◆ **Exercise task**
Beginning with the first line, set down every line through the one containing "return tab[0][k] if", exactly as it appears, but not the pictures.

◆ **Input**
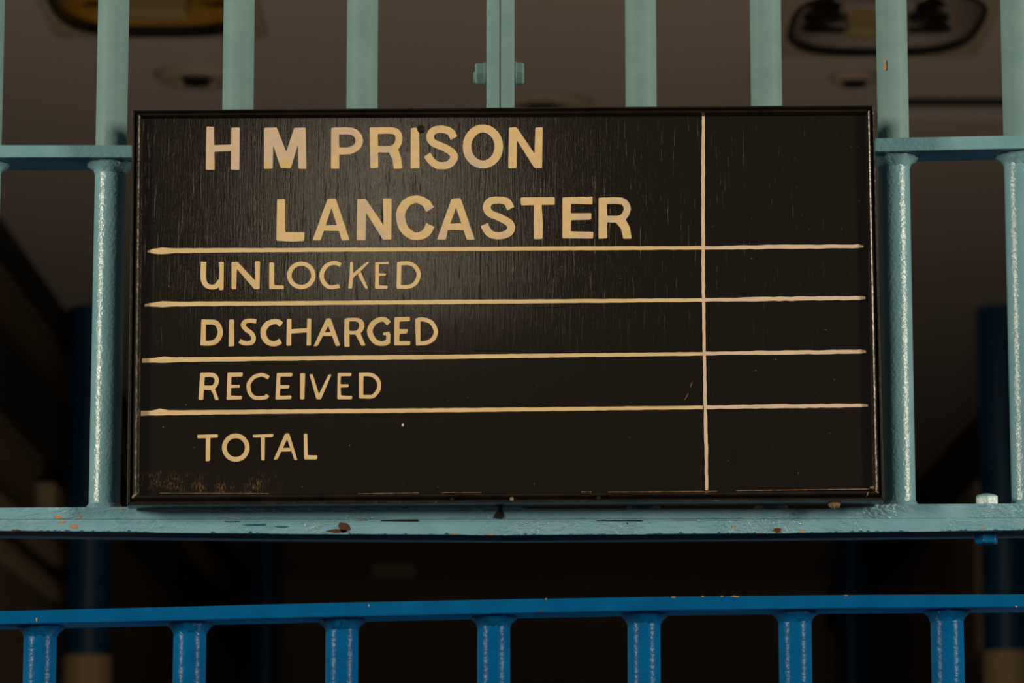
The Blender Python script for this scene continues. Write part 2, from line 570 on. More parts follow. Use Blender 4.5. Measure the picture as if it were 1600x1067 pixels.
def interp(tab, u, k=1):
    for a, b_ in zip(tab, tab[1:]):
        if a[0] <= u <= b_[0]:
            t = (u - a[0]) / (b_[0] - a[0])
            return a[k] + (b_[k] - a[k]) * t
    return tab[0][k] if u < tab[0][0] else tab[-1][k]


def strap(us, topf, botf, yf, yb, lift=0.0, mi_under=1):
    """flat bar following a measured line; underside keeps its own paint"""
    mb = MB()
    secs = []
    for u in us:
        a, c = P(u, topf(u), yf), P(u, botf(u), yf)
        secs.append([(a.x, yf, a.z), (c.x, yf, c.z), (c.x, yb, c.z), (a.x, yb, a.z)])
    # build faces by hand to give the underside its own slot
    o = len(mb.v)
    for s in secs:
        mb.v += [Vector(p) for p in s]
    for i in range(len(secs) - 1):
        A, B = o + 4 * i, o + 4 * (i + 1)
        for j in range(4):
            mb.f.append([A + j, A + (j + 1) % 4, B + (j + 1) % 4, B + j]); mb.mi.append(mi_under if j == 1 else 0)
    mb.f.append([0, 1, 2, 3]); mb.mi.append(0)
    q = 4 * (len(secs) - 1)
    mb.f.append([q, q + 1, q + 2, q + 3]); mb.mi.append(0)
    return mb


# u positions outside the frame run on to the passage walls
UMIN = 800 + (XL + 0.001) * F / 2.85 * 0.985
UMAX = 800 + (XR - 0.001) * F / 2.85 * 0.985


def lin(a, b_, n):
    return [a + (b_ - a) * i / n for i in range(n + 1)]


def hexnut(mb, c, axis, af, t, dome=0.0, rot=0.0):
    rr = af / math.sqrt(3)
    ring = lambda s, h: [((c[0] + h, c[1] + s * rr * math.cos(rot + math.pi / 3 * j), c[2] + s * rr * math.sin(rot + math.pi / 3 * j)) if axis == 'X' else
                          (c[0] + s * rr * math.cos(rot + math.pi / 3 * j), c[1] + s * rr * math.sin(rot + math.pi / 3 * j), c[2] + h)) for j in range(6)]
    sg = 1 if t > 0 else -1
    mb.sweep([ring(1, 0), ring(1, t * 0.85), ring(0.86, t), ring(0.30, t + sg * dome)])


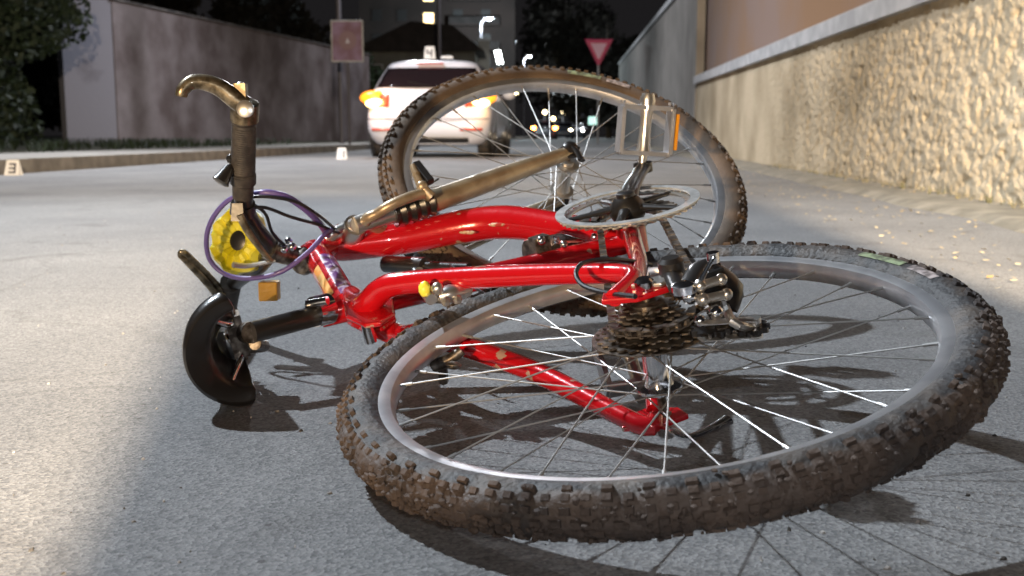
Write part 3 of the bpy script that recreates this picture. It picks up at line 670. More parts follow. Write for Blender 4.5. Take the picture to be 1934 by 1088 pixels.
def muddy_tyre():
    m = mat('muddy_tyre_rubber', (.03, .03, .032), .6, noise_s=24, col2=(.10, .08, .065), mix=(.45, .7), bump=.003, bump_s=150, detail=8); nt = m.node_tree; p = nt.nodes['Principled BSDF']; N = nt.nodes.new; L = nt.links.new
    tc = N('ShaderNodeTexCoord'); sx = N('ShaderNodeSeparateXYZ'); cx = N('ShaderNodeCombineXYZ'); ln = N('ShaderNodeVectorMath'); ln.operation = 'LENGTH'
    L(tc.outputs['Object'], sx.inputs[0]); L(sx.outputs[0], cx.inputs[0]); L(sx.outputs[1], cx.inputs[1]); L(cx.outputs[0], ln.inputs[0])
    nz = N('ShaderNodeTexNoise'); nz.inputs['Scale'].default_value = 17; nz.inputs['Detail'].default_value = 9; L(tc.outputs['Object'], nz.inputs['Vector'])
    ma = N('ShaderNodeMath'); ma.operation = 'MULTIPLY_ADD'; ma.inputs[1].default_value = .022; L(nz.outputs['Fac'], ma.inputs[0]); L(ln.outputs['Value'], ma.inputs[2])
    mr = N('ShaderNodeMapRange'); mr.inputs['From Min'].default_value = .316; mr.inputs['From Max'].default_value = .322; L(ma.outputs[0], mr.inputs[0])
    old = p.inputs['Base Color'].links[0].from_socket; n2 = N('ShaderNodeTexNoise'); n2.inputs['Scale'].default_value = 10; n2.inputs['Detail'].default_value = 10; L(tc.outputs['Object'], n2.inputs['Vector'])
    rr = N('ShaderNodeValToRGB'); rr.color_ramp.elements[0].position = .36; rr.color_ramp.elements[1].position = .66; rr.color_ramp.elements[0].color = (.032, .027, .026, 1); rr.color_ramp.elements[1].color = (.12, .085, .066, 1); L(n2.outputs['Fac'], rr.inputs[0])
    mx = N('ShaderNodeMix'); mx.data_type = 'RGBA'; L(mr.outputs[0], mx.inputs[0]); L(old, mx.inputs[6]); L(rr.outputs[0], mx.inputs[7]); L(mx.outputs[2], p.inputs['Base Color'])
    return m
def spokes(rim, fl_r, h0, h1, seedrot=0):
    protos = []
    for sd, hh in ((1, h1), (-1, h0)):
        for cr in (1, -1):
            a0 = R(11.25)*(1 if sd > 0 else 0)+R(22.5)*(1 if cr > 0 else 0); t1 = a0; t0 = a0+cr*R(68)
            p0 = V((math.cos(t0)*fl_r, math.sin(t0)*fl_r, hh)); p1 = V((math.cos(t1)*.266, math.sin(t1)*.266, sd*.003))
            d = (p1-p0).normalized(); b = MB(); b.tube([p0-d*.002, p1-d*.014], .0009, 6); b.tube([p1-d*.014, p1], .0018, 6)
            protos.append(b.build('spoke', M['spoke'], rim))
    for pr in protos:
        for k in range(1, 8):
            o = pr.copy(); C.objects.link(o); o.parent = rim; o.rotation_euler = (0, 0, k*math.pi/4)
def hub(rim, m, h0, h1, fr, ax):
    b = MB(); b.rev((0, 0, 0), (0, 0, 1), [(h0-.008, .011), (h0-.002, .012), (h0-.0018, fr), (h0+.0018, fr), (h0+.003, .015), (h0+.012, .0115), (h1-.012, .0115), (h1-.003, .015), (h1-.0018, fr), (h1+.0018, fr), (h1+.002, .012), (h1+.008, .011)], 32)
    o = b.build('hub', m, rim); b = MB(); b.rev((0, 0, 0), (0, 0, 1), [(-ax, .0045), (ax, .0045)], 12); b.rev((0, 0, 0), (0, 0, 1), [(-ax+.006, .0085), (-ax+.014, .0085)], 6); b.rev((0, 0, 0), (0, 0, 1), [(ax-.014, .0085), (ax-.006, .0085)], 6)
    b.build('axle', M['darkmetal'], rim); return o
if True: pass
rw, rty = wheel_parts('rear_wheel', C1, N1, 0.15, (muddy_tyre(), M['mud']), .0046, 3)
fw, fty = wheel_parts('front_wheel', C2, N2, 1.1, (M['dustrubber'], M['dustrubber']), 0, 5)
fty.data.materials[0] = M['dustrubber']
spokes(rw, .021, -.034, .018); spokes(fw, .019, -.03, .03)
hub(rw, M['chrome'], -.034, .018, .0235, .078); hub(fw, M['silver'], -.03, .03, .021, .062)
# clods of mud stuck to the rear tyre
b = MB()
for _ in range(900):
    t = random.uniform(2.6, 6.9); e = V((math.cos(t), math.sin(t), 0)); a = random.gauss(-.1, .55); d = e*math.cos(a)+V((0, 0, 1))*math.sin(a); r = random.uniform(.001, .0036)
    b.ball(e*.2975+d*(.0235+r*.2), r, 6, (random.uniform(.7, 1.5), random.uniform(.7, 1.5), random.uniform(.6, 1.2)))
b.build('mud_clods', M['mud'], rty)['kind'] = 'stuff'
# cassette, on the drive side of the rear hub
def toothed(c, ax, r, n, th, rin=.0, depth=.0035, b=None):
    b = b or MB(); ax = V(ax).normalized(); a = ax.orthogonal().normalized(); q = ax.cross(a); vs = []
    K = n*4
    for s_ in (-1, 1):
        for k in range(K):
            t = 2*math.pi*k/K; rr = r+(depth if k % 4 in (1, 2) else -.001); vs.append(V(c)+ax*s_*th/2+(a*math.cos(t)+q*math.sin(t))*rr)
        for k in range(K):
            t = 2*math.pi*k/K; vs.append(V(c)+ax*s_*th/2+(a*math.cos(t)+q*math.sin(t))*rin)
    fs = []
    for k in range(K):
        j = (k+1) % K; fs += [(k, j, K+j, K+k), (2*K+k, 3*K+k, 3*K+j, 2*K+j), (k, 2*K+k, 2*K+j, j), (K+k, K+j, 3*K+j, 3*K+k)]
    b.add(vs, fs); return b
cs = MB()
for i, (r, n) in enumerate(((.053, 28), (.046, 24), (.040, 21), (.035, 18), (.031, 16), (.027, 14), (.023, 12))):
    toothed((0, 0, .027+i*.0046), (0, 0, 1), r, n, .0019, .014, b=cs)
cs.rev((0, 0, 0), (0, 0, 1), [(.02, .017), (.058, .017), (.06, .012)], 24)
cas = cs.build('cassette', M['darkmetal'], rw, smooth=False)
sp = MB(); sp.rev((0, 0, 0), (0, 0, 1), [(.0235, .02), (.0238, .0605), (.0248, .0605), (.0246, .02)], 48, True); sp.build('spoke_guard', M['darkmetal'], rw)

# ---- frame
BB = V((.168, 1.467, .18))
HT_lo = at(648, 448, 1.64); HT_hi = at(580, 490, 1.56)
SC = fp(655, 588) + V((0, 0, .004))       # seat cluster
fr = MB()
# big curved down tube
fr.tube([at(628, 466, 1.62), at(660, 463, 1.625), at(760, 450, 1.64), at(880, 427, 1.64), at(960, 420, 1.62), at(1060, 432, 1.57), at(1140, 447, 1.52), BB+V((-.02, .0, .004))],
        [.022, .0245, .0255, .0265, .0265, .024, .022, .02], 20, 6, flat=1.0)
down = bld(fr, 'down_tube', M['red'])
t = MB(); t.tube([at(592, 476, 1.585), at(612, 505, 1.53), at(655, 580, 1.38)], [.0205, .0205, .0205], 20, 4); top = bld(t, 'top_tube', M['red'])
def arc_patch(name, pts, rad, m, par, a0=-60, a1=40):
    pts = [V(p) for p in pts]; b = MB(); K = 9; n_ = len(pts)
    for i, p in enumerate(pts):
        T = (pts[min(i+1, n_-1)]-pts[max(i-1, 0)]).normalized(); c_ = (V((0, 0, CAM_H))-p); c_ = (c_-T*c_.dot(T)).normalized(); q_ = T.cross(c_)
        for k in range(K): a = R(a0+(a1-a0)*k/(K-1)); b.v.append(p+(c_*math.cos(a)+q_*math.sin(a))*rad)
    for i in range(n_-1):
        for k in range(K-1): b.f.append((i*K+k, i*K+k+1, (i+1)*K+k+1, (i+1)*K+k))
    return bld(b, name, m, par)
def lerp(a, b_, t): return V(a)*(1-t)+V(b_)*t
T0, T1 = at(612, 505, 1.53), at(655, 580, 1.38)
if True:
    o = arc_patch('decal', [lerp(T0, T1, k/8)-BIKE*0 for k in range(9)], .0212, M['decal_highlight'], top, -75, -5); o.location = (0, 0, 0)  # purple and white decal, partly a highlight painted into the colour
    o = arc_patch('decal', [lerp(T0, T1, .2+k/8*.7) for k in range(9)], .0214, M['decal_orange'], top, 15, 48); o.location = (0, 0, 0)
for (q0_, q1_) in (((862, 438, 1.605), (905, 440, 1.60)), ((930, 425, 1.595), (948, 424, 1.595)), ((1000, 455, 1.57), (1012, 455, 1.565))):
    k_ = MB(); k_.ball(lerp(at(*q0_), at(*q1_), .5), .0085, 12, (1.6, .5, .35)); o = bld(k_, 'paint_chip', M['scuff'], down); o.location = (0, 0, 0)
h = MB(); ax = (HT_hi-HT_lo).normalized(); h.tube([HT_lo-ax*.002, HT_lo+ax*.012, HT_lo+ax*.014, HT_hi-ax*.014, HT_hi-ax*.012, HT_hi+ax*.002], [.022, .022, .0185, .0185, .022, .022], 20); bld(h, 'head_tube', M['red'])
# seat cluster lug, seat tube
t = MB(); sd = (BB-SC).normalized()
t.tube([SC-sd*.035, SC+sd*.02, SC+sd*.12, BB], [.0185, .0185, .0165, .017], 18, 3); seat_t = bld(t, 'seat_tube', M['red'])
t = MB(); t.tube([fp(700, 600, .0)+V((0, 0, 0)), fp(760, 560, .02), fp(690, 565, .0)], .013, 12, 4); 
# BB shell
t = MB(); t.rev(BB, N1, [(-.037, .019), (-.036, .0215), (.036, .0215), (.037, .019)], 28); bld(t, 'bottom_bracket', M['red'])
t = MB(); t.rev(BB, N1, [(-.046, .012), (-.045, .0185), (-.0375, .0185), (-.037, .012)], 24); t.rev(BB, N1, [(.0372, .012), (.0375, .0185), (.044, .0185), (.045, .012)], 24); bld(t, 'bearing_cup', M['darkmetal'])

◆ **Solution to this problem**
The Blender Python script for this scene continues. Write part 2, from line 570 on. More parts follow. Use Blender 4.5. Measure the picture as if it were 1600x1067 pixels.
def interp(tab, u, k=1):
    for a, b_ in zip(tab, tab[1:]):
        if a[0] <= u <= b_[0]:
            t = (u - a[0]) / (b_[0] - a[0])
            return a[k] + (b_[k] - a[k]) * t
    return tab[0][k] if u < tab[0][0] else tab[-1][k]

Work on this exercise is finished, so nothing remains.